This course has finished
Delivered by: Professor Francis Robinson CBE
Date: Saturday 16th July 2011 Time: 9am – 6pm
Venue: Birkbeck College, Malet Street, London WC1E 7HX
The courses are open to all but spaces are limited. Entry is through prior registration only. Prayer facilities available and coffee/tea provided during break sessions.
Costs:
- £30 – Online payment
- £30 – CASH on the door
Unless the course is cancelled, there are no refunds for non-attendance
The Prophet Muhammad (pbuh) said: "I feel a cool breeze from Al-Hind (India)." (Sunan Abu Dawud)
With over 1000 years of Islamic presence in the Indian subcontinent (India, Pakistan, Bangladesh), over a third of the Muslim world today is based in this region, and it is also area from which the majority of the Muslims in the UK originate. However, very little structured learning about Islam in India and its contribution to wider Islamic civilisation is readily available in the UK. Moreover, in the light of recent events, some of today’s critical issues, both in the UK and the Indian subcontinent, can be traced back to historical events in the region, and perhaps therein lie some of the solutions. As we progress further into the 21st century, global powers continue to shift eastwards, and India is fast becoming a regional superpower. If there is to be any concrete change or revival within the global Muslim community, the Indian subcontinent is likely to play a very important role.
This introductory course looks at the following areas:
- Early Islamic contact with India
- Umayyad conquest of Sind through Muhammad bin Qasim (rh)
- Abbasid period: Delhi and Deccan Sultanates Mongol era (Timur) and later emergence of the Mughals
- Rise and fall of the Mughals
- Relationships with other Islamic states such as Ottomans and Safavids
- Muslim contribution to culture, art and science in India
- Relationship of Muslims with Hindus and other religions
- From the position of leadership to minorities and majorities
- What the future holds and the lessons that may be learned

Professor Francis Robinson CBE
Professor Francis Robinson CBE, is one of the world’s leading experts and historians on Islam in South Asia. Based at the Royal Holloway and Bedford New College London, where he has served as Senior Vice-Principal, he is currently Professor of South Asian History at the college as well as a fellow at the Oxford Centre for Islamic Studies and a visiting professor at the Faculty of History, University of Oxford.

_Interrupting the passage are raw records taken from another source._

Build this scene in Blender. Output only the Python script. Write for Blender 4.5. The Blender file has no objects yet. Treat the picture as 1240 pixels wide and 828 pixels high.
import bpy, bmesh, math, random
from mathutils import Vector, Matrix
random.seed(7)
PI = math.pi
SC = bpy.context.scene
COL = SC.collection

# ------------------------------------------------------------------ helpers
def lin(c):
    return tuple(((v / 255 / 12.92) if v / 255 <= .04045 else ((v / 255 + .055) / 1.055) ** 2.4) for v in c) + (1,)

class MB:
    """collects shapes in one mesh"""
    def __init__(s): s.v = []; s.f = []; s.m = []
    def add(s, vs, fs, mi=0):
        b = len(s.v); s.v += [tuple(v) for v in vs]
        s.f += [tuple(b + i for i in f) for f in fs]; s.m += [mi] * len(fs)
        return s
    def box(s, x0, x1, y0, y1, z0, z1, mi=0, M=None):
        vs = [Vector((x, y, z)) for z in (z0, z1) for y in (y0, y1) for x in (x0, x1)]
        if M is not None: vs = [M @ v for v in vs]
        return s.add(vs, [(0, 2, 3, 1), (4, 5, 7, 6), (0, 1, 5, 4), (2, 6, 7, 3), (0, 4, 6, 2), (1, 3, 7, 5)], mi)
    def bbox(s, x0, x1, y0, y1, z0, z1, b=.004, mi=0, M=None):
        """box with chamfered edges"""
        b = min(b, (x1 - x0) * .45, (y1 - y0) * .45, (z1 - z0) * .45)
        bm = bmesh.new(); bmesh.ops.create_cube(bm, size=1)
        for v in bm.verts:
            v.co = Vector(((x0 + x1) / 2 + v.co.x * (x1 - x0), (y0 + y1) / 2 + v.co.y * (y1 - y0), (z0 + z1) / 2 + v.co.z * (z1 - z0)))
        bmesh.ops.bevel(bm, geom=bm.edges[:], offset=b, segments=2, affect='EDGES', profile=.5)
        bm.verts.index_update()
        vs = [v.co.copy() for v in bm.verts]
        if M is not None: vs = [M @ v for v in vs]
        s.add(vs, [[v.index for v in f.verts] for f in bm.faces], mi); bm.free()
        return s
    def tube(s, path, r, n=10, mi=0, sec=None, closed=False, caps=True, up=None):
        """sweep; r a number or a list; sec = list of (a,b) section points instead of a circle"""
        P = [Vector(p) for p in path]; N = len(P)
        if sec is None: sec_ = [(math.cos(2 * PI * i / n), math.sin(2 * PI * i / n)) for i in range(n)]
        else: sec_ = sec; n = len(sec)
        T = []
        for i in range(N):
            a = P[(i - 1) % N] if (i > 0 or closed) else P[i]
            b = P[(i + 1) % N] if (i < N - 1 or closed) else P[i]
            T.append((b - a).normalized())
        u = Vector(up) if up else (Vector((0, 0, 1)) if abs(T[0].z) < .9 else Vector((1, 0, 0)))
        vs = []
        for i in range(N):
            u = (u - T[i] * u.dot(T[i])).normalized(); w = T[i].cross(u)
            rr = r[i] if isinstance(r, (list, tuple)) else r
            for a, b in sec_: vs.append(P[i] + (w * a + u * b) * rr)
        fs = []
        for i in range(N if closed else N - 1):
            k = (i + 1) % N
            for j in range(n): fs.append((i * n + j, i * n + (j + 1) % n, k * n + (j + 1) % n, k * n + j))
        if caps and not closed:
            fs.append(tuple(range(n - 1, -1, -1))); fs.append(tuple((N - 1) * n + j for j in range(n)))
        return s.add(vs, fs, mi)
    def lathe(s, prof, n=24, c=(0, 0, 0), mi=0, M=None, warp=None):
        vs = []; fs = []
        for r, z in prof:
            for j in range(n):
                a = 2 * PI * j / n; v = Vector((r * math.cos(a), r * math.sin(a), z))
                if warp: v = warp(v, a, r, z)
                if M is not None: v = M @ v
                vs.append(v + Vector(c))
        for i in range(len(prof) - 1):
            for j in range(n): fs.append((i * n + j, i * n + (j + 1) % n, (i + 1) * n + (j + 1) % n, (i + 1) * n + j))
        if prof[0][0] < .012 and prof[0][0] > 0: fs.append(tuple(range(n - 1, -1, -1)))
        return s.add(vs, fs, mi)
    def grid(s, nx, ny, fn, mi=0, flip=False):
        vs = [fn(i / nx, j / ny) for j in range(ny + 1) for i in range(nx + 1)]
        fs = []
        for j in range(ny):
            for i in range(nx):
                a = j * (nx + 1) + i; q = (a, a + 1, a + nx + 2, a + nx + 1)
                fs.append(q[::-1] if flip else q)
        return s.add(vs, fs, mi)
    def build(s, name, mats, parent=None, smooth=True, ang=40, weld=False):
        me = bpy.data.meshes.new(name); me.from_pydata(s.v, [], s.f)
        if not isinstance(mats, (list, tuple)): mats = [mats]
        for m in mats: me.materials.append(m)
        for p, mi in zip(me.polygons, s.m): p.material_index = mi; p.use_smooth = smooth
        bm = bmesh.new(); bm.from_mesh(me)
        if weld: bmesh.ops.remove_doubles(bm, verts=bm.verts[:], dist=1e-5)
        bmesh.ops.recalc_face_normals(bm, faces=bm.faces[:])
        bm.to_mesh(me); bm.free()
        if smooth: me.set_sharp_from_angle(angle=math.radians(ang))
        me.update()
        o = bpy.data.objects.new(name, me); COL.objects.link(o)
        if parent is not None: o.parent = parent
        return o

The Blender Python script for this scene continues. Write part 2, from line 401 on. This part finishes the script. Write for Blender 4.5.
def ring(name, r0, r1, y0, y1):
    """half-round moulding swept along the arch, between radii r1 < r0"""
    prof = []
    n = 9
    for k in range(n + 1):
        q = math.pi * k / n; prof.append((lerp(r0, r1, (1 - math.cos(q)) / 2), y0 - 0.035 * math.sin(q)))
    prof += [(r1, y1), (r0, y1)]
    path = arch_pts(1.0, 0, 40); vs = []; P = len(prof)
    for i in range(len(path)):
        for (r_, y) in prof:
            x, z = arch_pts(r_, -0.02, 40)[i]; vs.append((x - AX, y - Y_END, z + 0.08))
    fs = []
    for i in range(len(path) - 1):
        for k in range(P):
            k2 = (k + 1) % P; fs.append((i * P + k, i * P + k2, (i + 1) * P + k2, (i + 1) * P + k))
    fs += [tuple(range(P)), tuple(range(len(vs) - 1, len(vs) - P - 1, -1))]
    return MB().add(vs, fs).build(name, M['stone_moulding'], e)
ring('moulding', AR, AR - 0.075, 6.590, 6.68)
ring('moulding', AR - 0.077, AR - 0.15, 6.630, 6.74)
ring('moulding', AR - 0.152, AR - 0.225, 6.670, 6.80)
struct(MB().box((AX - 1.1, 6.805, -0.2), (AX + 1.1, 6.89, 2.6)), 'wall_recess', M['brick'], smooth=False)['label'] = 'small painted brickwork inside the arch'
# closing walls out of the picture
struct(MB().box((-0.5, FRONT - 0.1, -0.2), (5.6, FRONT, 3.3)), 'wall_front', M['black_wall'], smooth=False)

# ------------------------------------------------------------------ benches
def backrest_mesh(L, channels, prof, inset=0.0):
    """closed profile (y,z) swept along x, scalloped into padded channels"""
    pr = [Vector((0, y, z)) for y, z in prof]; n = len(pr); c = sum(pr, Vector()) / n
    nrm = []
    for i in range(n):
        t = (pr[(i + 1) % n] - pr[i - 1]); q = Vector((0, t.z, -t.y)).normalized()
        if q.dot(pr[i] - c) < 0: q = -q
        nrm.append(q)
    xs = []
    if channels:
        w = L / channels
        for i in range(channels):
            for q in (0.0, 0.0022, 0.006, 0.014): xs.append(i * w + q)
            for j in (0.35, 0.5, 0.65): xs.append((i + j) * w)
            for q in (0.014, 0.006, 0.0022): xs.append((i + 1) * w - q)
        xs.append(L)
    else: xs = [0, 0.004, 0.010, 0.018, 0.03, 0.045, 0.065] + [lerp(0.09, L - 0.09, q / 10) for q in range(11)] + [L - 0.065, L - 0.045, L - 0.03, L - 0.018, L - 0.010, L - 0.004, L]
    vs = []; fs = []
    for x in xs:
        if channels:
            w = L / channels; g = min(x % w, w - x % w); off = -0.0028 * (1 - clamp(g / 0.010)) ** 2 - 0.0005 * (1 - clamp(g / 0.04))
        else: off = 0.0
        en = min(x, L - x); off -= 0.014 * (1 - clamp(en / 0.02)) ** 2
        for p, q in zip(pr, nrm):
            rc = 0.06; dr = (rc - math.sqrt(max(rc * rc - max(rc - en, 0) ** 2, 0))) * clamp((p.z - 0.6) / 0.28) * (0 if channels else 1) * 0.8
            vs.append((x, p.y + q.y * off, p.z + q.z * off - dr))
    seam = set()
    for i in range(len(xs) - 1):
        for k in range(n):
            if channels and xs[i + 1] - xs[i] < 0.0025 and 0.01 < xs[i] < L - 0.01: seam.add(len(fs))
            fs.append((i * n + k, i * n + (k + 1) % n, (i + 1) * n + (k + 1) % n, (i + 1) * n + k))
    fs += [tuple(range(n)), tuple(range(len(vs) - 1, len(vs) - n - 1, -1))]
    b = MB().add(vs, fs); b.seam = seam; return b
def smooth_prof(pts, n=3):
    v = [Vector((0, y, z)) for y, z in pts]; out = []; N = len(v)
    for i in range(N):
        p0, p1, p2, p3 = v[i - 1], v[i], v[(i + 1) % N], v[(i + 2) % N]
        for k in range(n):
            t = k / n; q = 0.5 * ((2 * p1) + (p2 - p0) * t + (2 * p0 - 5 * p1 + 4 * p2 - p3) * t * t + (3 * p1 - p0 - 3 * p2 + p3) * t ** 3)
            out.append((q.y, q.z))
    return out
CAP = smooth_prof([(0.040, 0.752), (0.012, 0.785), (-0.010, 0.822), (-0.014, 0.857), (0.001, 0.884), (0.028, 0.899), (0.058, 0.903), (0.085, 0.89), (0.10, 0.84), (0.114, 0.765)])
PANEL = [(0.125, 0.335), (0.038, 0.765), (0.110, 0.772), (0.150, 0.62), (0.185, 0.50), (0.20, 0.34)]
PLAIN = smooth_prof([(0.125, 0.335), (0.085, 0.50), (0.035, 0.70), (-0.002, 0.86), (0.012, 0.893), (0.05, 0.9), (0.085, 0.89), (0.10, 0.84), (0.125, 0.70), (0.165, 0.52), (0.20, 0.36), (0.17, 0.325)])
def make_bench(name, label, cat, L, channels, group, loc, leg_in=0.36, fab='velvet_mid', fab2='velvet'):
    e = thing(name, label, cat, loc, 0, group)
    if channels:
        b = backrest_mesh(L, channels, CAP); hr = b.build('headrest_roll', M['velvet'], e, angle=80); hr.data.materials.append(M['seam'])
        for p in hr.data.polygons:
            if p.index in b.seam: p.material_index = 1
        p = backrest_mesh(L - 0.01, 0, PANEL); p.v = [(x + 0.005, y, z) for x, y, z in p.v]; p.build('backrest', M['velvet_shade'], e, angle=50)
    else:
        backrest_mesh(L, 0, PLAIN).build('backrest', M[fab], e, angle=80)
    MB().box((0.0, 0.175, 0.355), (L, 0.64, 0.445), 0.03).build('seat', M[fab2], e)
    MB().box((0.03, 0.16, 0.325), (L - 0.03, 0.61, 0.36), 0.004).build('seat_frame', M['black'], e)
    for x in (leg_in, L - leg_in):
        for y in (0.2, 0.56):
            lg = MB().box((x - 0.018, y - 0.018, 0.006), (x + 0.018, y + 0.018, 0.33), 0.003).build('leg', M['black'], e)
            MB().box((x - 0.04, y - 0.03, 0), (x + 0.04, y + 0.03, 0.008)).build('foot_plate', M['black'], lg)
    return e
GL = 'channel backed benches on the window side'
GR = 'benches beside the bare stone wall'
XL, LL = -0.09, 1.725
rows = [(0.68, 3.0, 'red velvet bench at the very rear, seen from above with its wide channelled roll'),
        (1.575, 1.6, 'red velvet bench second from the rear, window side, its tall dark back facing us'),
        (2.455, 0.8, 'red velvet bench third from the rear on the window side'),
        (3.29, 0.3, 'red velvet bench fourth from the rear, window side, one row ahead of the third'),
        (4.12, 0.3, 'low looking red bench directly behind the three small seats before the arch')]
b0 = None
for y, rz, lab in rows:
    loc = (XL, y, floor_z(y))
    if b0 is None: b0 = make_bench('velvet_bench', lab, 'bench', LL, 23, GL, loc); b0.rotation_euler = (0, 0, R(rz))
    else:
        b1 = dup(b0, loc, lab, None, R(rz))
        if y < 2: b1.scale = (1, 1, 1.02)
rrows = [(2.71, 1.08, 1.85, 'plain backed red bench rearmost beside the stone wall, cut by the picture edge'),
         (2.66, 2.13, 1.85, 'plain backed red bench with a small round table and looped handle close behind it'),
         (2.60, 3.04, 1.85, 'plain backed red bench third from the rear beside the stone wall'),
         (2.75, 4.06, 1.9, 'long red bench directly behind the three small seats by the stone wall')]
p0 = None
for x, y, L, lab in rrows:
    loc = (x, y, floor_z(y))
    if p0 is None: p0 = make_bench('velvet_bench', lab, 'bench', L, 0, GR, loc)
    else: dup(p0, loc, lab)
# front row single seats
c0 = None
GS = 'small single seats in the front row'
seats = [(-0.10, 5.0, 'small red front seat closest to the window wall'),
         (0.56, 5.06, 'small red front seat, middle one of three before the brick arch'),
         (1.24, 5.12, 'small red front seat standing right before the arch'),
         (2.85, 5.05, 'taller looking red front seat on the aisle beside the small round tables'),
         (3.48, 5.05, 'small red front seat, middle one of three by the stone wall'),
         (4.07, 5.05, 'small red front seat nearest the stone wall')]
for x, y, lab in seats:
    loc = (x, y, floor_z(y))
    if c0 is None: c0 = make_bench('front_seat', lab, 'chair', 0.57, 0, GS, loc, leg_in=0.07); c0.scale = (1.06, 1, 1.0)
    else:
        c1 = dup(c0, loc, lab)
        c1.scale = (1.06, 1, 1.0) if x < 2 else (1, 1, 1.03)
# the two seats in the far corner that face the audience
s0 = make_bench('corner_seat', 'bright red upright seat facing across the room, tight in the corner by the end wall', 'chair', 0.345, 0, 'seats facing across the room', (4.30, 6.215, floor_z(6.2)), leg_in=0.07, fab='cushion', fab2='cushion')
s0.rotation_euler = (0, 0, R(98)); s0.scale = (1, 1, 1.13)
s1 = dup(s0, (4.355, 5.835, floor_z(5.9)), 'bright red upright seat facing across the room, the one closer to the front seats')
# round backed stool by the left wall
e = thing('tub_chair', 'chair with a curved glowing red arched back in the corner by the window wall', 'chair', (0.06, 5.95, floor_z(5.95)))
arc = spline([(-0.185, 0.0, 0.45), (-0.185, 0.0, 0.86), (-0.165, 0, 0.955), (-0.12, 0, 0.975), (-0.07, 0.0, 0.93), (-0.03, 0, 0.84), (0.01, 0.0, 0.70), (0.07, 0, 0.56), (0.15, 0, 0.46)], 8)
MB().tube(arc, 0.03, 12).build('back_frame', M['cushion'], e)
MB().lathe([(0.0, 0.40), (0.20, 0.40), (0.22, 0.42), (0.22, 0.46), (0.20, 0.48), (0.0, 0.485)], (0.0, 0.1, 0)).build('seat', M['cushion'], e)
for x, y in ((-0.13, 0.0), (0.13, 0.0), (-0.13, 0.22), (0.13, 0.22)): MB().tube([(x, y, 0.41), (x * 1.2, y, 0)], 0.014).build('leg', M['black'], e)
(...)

He has been heavily involved in promoting scholarship in relation to Asia and was President of the Royal Asiatic Society of Great Britain & Ireland. Professor Robinson’s research interests focus on religious change in the Muslim world, particularly in the context of the history of Muslims of South Asia. Amongst his publications are: Atlas of the Muslim World since 1500 (1982); Islam and Muslim History in South Asia (2000); The ‘Ulama of Farangi Mahall and Islamic Culture in South Asia (2001); The Mughals (2007); Islam, South Asia & the West (2007). Professor Robinson is also the editor of The Islamic World in the Age of Western Domination: A New Cambridge History of Islam, Volume 5 (2008).